Washington's Regime-Change Rhetoric and the State of Talks

The Trump administration has made no effort to disguise its objective. Secretary of State Marco Rubio, whose parents left Cuba in the 1950s before Fidel Castro's communist revolution, called Cuba 'a disaster' last month, saying its 'economic system doesn't work.' 'Cubans can only be successful if they leave the country,' Rubio said. 'That has to change, and for that to change, you have to change the people in charge.'

Rubio also disputed Havana's characterisation of the US energy restrictions as a blockade. On 27 March 2026, he said publicly: 'There is no naval blockade around Cuba,' adding that the reason Cuba lacks fuel 'is because it wants it for free and people don't give away oil and fuel for free unless it was the Soviet Union subsidising them or Maduro subsidising them.'

Deputy Foreign Minister Josefina Vidal, who helped broker the 2014 Obama-era diplomatic thaw with the United States, told Agence France-Presse this week that any US-Cuba talks to de-escalate tensions remain at a 'very preliminary' stage.

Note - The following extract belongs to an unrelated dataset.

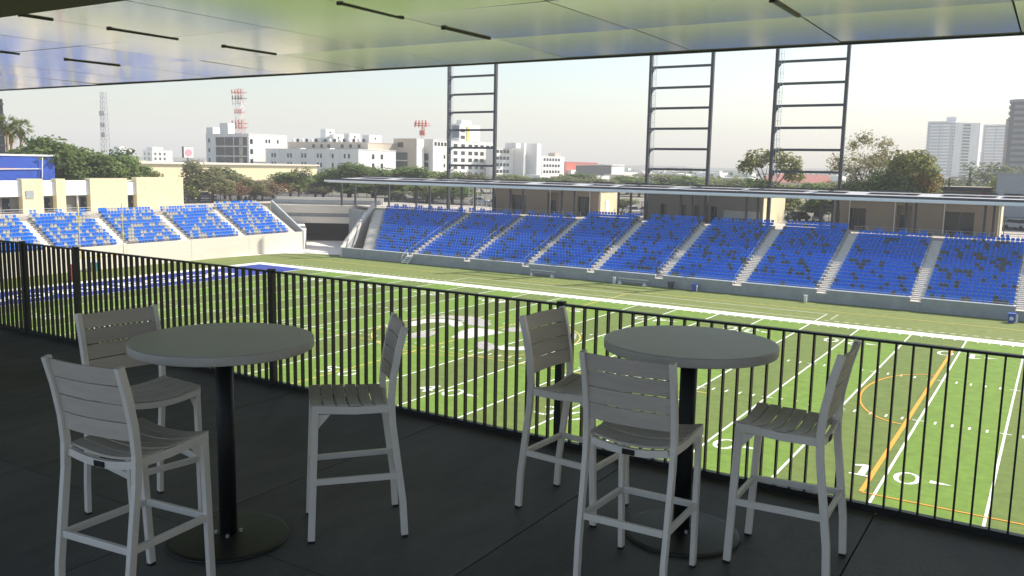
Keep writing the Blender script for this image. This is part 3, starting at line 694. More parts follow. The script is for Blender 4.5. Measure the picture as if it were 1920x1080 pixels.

The NBC interview did not happen in isolation. Two days earlier, on 7 April 2026, Diaz-Canel granted an interview to Newsweek in which he warned that Cuba would respond to any military intervention with guerrilla warfare. On that same day, hundreds of Cuban women gathered in Havana at a government-organised rally led by Deputy Prime Minister Ines Maria Chapman and Deputy Foreign Minister Vidal, calling for an end to the US energy blockade. The Associated Press reported that participants waved Cuban flags and carried signs reading 'Down with the Blockade.'

With a full NBC broadcast still to come and talks still at a 'very preliminary' stage, Sunday's unedited 'Meet the Press' interview may tell considerably more about where this confrontation is heading.